The highlight of the festival was of course the dinosaur parade, with a huge turn out of prehistoric patrons all getting involved to the beat of the drum ensemble. Of course inflatable T-rexes were the order of the day, but impressive puppetry and the occasional Jurassic explorer did make an appearance.

The real winners of the festival for me however again harbour a socio-political edge with songs that include their immigrant friend ‘Danny Nedelko’ the disappearance of the high street and of course the problem with the amount of Roy Keen and Charlie Sheen on the streets. A modern iteration of The Sex Pistols, The Dammed or Dead Kennedys to name a few; Idols combine heartfelt, thought provoking and evocative lyrics with hard baselines and catchy riffs. My odds-on favourite to win the Mercury Music Prize as they seem unstoppable at the moment.

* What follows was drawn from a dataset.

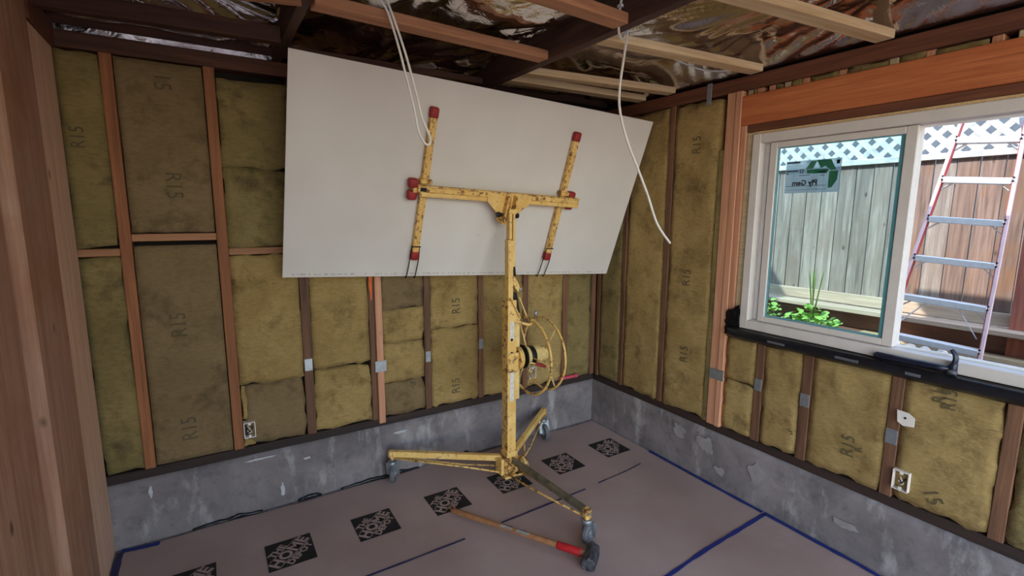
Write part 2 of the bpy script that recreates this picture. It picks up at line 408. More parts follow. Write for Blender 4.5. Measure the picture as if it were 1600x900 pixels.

There is a certain dichotomy to reflecting and writing about festivals. On one hand I feel loathed to be back in the real-world and yet I think a couple of weeks, let alone a month at that pace of life would end me. I know that the things we achieved, the memories and closeness we felt to one another remains entrenched in the mud that we left behind. Yet these encounters do leave an impression on us, they teach us to be resilient of the mud, tolerant of one another’s views and choices and to enjoy life in a way that we rarely do in mainstream society.

Having worked at festivals, I have seen the carnage, aftermath and lack of social responsibility that comes with 25,000 people enjoying themselves and although I have had a little rant, a take home message from Kendal, the artists and myself is to be a little more conscientious. Give thought to our environment and those people tasked with tidying up after you, whether that be at a festival or in your daily lives and most importantly…take your shit with you!

Tickets and deposit schemes are already available for next year. For those looking to escape the norm and take time out to enjoy your festival at a reasonable price, I will see you in the fields!